- [Material provided]

BEGIN

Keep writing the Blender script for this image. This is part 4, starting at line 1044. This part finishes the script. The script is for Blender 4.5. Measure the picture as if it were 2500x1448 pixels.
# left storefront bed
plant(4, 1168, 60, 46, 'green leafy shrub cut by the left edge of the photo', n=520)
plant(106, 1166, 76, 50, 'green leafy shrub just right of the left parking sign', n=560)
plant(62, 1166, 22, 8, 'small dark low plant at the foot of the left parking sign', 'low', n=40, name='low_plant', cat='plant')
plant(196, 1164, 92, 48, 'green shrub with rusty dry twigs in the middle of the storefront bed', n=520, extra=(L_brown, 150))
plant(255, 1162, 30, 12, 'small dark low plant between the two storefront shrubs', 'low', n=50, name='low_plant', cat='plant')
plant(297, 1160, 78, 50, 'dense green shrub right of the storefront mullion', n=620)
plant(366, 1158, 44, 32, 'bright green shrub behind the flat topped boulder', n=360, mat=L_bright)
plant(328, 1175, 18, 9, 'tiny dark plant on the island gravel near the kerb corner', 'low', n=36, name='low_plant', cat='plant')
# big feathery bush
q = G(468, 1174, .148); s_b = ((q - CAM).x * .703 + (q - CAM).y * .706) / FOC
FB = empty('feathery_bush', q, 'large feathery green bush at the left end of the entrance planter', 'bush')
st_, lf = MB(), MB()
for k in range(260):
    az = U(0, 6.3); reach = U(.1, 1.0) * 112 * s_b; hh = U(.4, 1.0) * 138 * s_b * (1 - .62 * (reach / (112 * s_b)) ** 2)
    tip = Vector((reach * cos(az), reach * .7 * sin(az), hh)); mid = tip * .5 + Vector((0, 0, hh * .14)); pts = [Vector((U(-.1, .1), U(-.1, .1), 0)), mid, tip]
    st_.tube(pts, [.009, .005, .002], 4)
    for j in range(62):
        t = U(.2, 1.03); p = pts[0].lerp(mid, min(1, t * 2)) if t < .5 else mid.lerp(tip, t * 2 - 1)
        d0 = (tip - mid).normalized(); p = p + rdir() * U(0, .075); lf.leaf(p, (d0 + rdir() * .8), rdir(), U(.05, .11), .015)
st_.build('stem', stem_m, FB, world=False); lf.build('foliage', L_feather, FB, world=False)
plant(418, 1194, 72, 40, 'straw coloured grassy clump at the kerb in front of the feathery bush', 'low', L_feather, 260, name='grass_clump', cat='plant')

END

- [Directive]
Extract all of the material exactly as it is written.

- [Solution]
Keep writing the Blender script for this image. This is part 4, starting at line 1044. This part finishes the script. The script is for Blender 4.5. Measure the picture as if it were 2500x1448 pixels.
# left storefront bed
plant(4, 1168, 60, 46, 'green leafy shrub cut by the left edge of the photo', n=520)
plant(106, 1166, 76, 50, 'green leafy shrub just right of the left parking sign', n=560)
plant(62, 1166, 22, 8, 'small dark low plant at the foot of the left parking sign', 'low', n=40, name='low_plant', cat='plant')
plant(196, 1164, 92, 48, 'green shrub with rusty dry twigs in the middle of the storefront bed', n=520, extra=(L_brown, 150))
plant(255, 1162, 30, 12, 'small dark low plant between the two storefront shrubs', 'low', n=50, name='low_plant', cat='plant')
plant(297, 1160, 78, 50, 'dense green shrub right of the storefront mullion', n=620)
plant(366, 1158, 44, 32, 'bright green shrub behind the flat topped boulder', n=360, mat=L_bright)
plant(328, 1175, 18, 9, 'tiny dark plant on the island gravel near the kerb corner', 'low', n=36, name='low_plant', cat='plant')
# big feathery bush
q = G(468, 1174, .148); s_b = ((q - CAM).x * .703 + (q - CAM).y * .706) / FOC
FB = empty('feathery_bush', q, 'large feathery green bush at the left end of the entrance planter', 'bush')
st_, lf = MB(), MB()
for k in range(260):
    az = U(0, 6.3); reach = U(.1, 1.0) * 112 * s_b; hh = U(.4, 1.0) * 138 * s_b * (1 - .62 * (reach / (112 * s_b)) ** 2)
    tip = Vector((reach * cos(az), reach * .7 * sin(az), hh)); mid = tip * .5 + Vector((0, 0, hh * .14)); pts = [Vector((U(-.1, .1), U(-.1, .1), 0)), mid, tip]
    st_.tube(pts, [.009, .005, .002], 4)
    for j in range(62):
        t = U(.2, 1.03); p = pts[0].lerp(mid, min(1, t * 2)) if t < .5 else mid.lerp(tip, t * 2 - 1)
        d0 = (tip - mid).normalized(); p = p + rdir() * U(0, .075); lf.leaf(p, (d0 + rdir() * .8), rdir(), U(.05, .11), .015)
st_.build('stem', stem_m, FB, world=False); lf.build('foliage', L_feather, FB, world=False)
plant(418, 1194, 72, 40, 'straw coloured grassy clump at the kerb in front of the feathery bush', 'low', L_feather, 260, name='grass_clump', cat='plant')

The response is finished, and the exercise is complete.